One of the most dangerous things we hear from families is, “Why do we need a professional interventionist? Why don’t we just talk to our loved one ourselves?”
Families also frequently say, “We’ve talked to our loved one countless times. What is it you’re going to say that’s different than what we’ve already said?”
Addicts and alcoholics carry shame and guilt that have been passed on from their families, most likely their parents. Anything said by a family member about the addict or alcoholic is likely to be perceived as criticism or shame.
No matter what or how it is said, the person on the receiving end feels pain, fear and rage and then retaliates, seeking revenge. This holds true for the family hearing from the addict or alcoholic as well.
Professional interventionists could put a microphone in family members’ ears and tell them precisely what to say to the addict or alcoholic. The message would be perceived completely differently coming from us because the loved one doesn’t resent us. The individual neither carries our guilt or shame, nor can they be blamed for any problems.
This is why families can’t do an intervention themselves. Being viewed as a problem by the loved one, they cannot offer the solution and be heard as offering anything other than criticism. This explains as well why families communicate with written letters at the intervention.
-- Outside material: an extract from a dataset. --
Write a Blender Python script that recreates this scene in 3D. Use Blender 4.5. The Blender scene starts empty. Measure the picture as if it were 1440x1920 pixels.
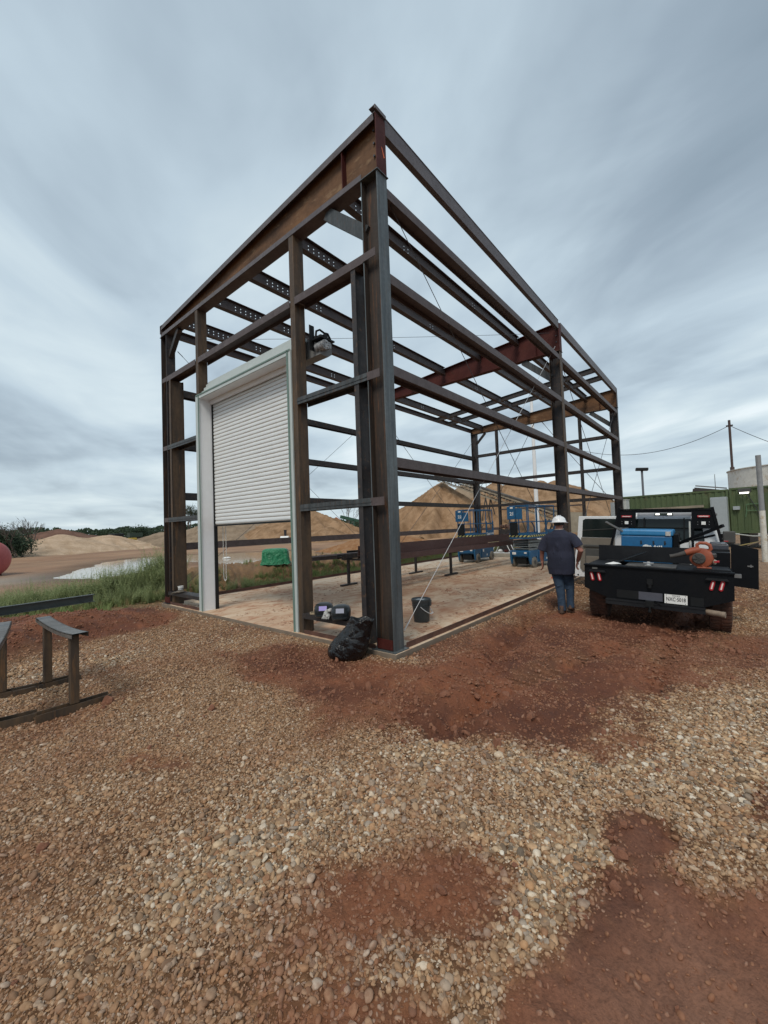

Letters are designed to contain as little criticism as possible of the loved one.
Beyond what is said in the intervention, it’s also what the family does that matters. Professional drug and alcohol interventions are successful because of what is said, of course, and because the family follows through with the instructions they’ve been given.
Many outcomes can happen in an intervention. The family’s first instinct is to react as they would in any other setting, causing arguments, chaos, confusion, criticism and anger. By having a professional interventionist in charge, we’re able to keep the chaos to a minimum and to keep moving forward with the task at hand.
Without a professional present, the addict or an alcoholic can easily take control of the room and manipulate the family’s emotions, causing the intervention to go south quickly.